┌────────

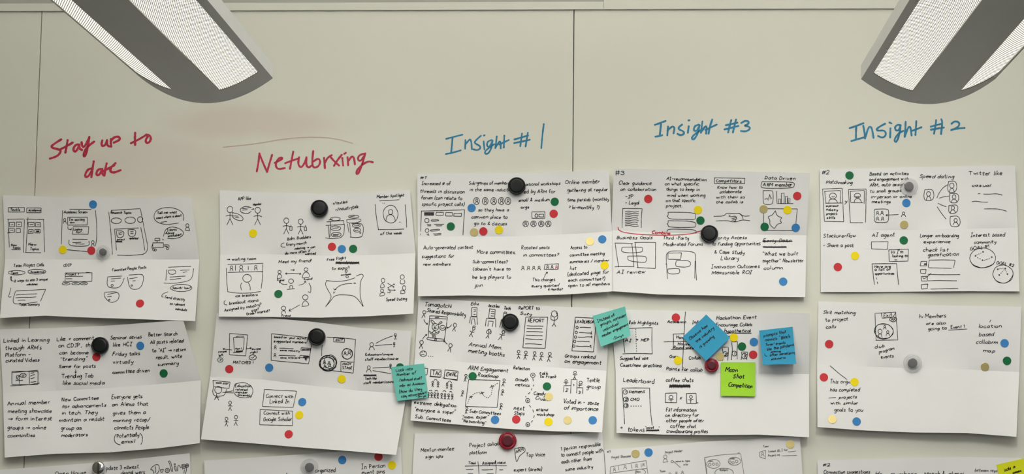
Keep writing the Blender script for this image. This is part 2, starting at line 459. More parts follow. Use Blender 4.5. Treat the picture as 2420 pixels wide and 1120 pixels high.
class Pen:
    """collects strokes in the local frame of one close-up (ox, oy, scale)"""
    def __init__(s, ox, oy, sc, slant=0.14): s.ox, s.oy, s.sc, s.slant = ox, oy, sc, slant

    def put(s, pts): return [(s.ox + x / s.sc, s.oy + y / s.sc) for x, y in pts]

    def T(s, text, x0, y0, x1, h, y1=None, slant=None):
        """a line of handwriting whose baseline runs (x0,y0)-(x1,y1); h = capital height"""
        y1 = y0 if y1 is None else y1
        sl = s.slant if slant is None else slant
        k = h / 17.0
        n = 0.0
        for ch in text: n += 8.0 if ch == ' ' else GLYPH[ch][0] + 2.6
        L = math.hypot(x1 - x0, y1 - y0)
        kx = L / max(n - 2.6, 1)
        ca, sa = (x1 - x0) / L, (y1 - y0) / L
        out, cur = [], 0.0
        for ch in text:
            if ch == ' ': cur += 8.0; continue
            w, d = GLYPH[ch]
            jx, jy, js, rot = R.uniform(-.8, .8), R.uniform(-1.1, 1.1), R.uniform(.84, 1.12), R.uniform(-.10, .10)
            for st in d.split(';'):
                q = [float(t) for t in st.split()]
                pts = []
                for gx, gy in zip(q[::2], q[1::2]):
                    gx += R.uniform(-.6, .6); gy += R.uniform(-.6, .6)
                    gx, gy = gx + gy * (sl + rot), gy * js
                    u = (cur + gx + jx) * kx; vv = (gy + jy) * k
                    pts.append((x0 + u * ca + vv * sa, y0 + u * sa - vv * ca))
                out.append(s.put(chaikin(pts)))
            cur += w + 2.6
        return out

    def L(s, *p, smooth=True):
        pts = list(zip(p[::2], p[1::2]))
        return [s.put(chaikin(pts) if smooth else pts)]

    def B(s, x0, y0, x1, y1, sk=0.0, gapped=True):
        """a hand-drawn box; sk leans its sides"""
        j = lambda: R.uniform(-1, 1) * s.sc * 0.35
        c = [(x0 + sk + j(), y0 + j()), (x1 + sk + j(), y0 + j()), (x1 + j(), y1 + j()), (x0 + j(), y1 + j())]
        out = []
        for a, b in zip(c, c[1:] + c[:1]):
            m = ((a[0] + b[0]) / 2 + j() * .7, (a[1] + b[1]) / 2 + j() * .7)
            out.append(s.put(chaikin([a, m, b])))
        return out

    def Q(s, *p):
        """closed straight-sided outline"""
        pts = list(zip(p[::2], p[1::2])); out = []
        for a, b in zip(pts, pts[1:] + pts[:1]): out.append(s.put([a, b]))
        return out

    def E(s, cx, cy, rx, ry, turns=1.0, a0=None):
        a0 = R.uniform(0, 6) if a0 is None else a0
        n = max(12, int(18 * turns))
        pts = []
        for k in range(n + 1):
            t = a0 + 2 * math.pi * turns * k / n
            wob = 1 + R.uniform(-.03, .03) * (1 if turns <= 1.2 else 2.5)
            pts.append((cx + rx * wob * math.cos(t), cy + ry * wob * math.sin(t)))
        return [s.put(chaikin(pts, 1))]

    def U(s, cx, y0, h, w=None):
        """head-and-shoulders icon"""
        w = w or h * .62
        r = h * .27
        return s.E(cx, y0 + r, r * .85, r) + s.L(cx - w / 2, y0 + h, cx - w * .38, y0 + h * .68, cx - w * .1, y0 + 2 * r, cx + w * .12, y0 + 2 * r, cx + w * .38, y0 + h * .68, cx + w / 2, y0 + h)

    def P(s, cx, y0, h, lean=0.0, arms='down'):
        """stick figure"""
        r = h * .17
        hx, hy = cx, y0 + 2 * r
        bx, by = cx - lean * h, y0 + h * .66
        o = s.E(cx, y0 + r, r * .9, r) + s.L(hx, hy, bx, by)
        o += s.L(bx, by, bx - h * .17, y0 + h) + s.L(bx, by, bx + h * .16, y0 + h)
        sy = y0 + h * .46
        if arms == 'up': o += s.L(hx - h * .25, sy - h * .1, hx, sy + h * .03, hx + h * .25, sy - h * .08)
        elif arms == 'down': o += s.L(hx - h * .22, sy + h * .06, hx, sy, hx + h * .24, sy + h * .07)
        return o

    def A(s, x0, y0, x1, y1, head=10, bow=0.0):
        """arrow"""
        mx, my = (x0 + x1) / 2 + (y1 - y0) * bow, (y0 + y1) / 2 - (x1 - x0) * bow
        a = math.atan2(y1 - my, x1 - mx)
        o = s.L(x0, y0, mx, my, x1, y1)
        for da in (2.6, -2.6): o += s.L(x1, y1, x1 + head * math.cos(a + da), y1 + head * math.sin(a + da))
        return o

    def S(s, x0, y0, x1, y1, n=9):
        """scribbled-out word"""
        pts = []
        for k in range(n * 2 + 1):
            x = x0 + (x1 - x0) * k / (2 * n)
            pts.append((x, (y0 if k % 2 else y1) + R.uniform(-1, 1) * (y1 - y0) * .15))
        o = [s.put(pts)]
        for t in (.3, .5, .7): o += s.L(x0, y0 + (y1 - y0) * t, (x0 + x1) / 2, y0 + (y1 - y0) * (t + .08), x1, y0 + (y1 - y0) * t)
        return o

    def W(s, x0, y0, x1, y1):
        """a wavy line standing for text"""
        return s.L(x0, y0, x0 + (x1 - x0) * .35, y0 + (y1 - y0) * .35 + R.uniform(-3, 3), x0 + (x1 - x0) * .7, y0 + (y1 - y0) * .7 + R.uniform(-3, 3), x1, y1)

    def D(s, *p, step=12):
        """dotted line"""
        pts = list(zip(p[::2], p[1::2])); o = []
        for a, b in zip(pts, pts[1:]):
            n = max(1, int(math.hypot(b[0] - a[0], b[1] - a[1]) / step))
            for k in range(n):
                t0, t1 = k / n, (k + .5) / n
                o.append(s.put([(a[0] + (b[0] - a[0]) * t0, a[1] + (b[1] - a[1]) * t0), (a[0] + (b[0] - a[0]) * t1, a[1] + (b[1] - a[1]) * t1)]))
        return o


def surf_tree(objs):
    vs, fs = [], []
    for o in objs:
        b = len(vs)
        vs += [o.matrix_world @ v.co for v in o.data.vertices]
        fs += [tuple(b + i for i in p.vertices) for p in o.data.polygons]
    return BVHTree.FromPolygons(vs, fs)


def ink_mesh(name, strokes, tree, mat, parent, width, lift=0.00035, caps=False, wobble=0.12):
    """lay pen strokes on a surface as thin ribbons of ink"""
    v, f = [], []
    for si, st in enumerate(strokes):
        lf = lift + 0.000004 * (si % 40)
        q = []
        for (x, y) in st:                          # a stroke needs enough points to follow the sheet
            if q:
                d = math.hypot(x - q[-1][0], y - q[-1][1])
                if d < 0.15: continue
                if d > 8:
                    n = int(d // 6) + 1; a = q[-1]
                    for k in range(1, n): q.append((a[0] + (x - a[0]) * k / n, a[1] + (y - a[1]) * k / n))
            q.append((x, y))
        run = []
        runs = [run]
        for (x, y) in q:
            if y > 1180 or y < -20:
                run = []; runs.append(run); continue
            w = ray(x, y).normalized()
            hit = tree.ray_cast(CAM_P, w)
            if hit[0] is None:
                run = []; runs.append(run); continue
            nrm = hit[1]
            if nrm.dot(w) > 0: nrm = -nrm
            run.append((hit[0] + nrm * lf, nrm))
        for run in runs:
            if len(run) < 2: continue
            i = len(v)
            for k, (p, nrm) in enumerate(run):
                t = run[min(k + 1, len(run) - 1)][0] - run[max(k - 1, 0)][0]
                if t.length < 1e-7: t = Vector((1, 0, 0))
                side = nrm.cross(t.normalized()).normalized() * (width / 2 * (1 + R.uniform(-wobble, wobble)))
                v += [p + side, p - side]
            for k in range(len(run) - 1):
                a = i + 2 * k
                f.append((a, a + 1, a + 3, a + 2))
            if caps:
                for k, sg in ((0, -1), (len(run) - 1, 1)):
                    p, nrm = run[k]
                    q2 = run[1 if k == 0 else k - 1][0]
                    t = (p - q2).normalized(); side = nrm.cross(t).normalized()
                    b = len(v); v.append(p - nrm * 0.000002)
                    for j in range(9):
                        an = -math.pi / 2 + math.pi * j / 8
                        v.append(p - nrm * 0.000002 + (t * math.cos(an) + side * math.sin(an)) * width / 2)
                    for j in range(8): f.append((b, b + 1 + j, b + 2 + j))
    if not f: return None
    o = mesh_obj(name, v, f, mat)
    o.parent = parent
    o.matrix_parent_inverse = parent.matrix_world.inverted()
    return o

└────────

[TASK DETAILS] Omit the pictures, then repeat exactly each line from the beginning of the listing through the line with "def put(s, pts): return".

[RESULT OF THIS TASK]
Keep writing the Blender script for this image. This is part 2, starting at line 459. More parts follow. Use Blender 4.5. Treat the picture as 2420 pixels wide and 1120 pixels high.
class Pen:
    """collects strokes in the local frame of one close-up (ox, oy, scale)"""
    def __init__(s, ox, oy, sc, slant=0.14): s.ox, s.oy, s.sc, s.slant = ox, oy, sc, slant

    def put(s, pts): return [(s.ox + x / s.sc, s.oy + y / s.sc) for x, y in pts]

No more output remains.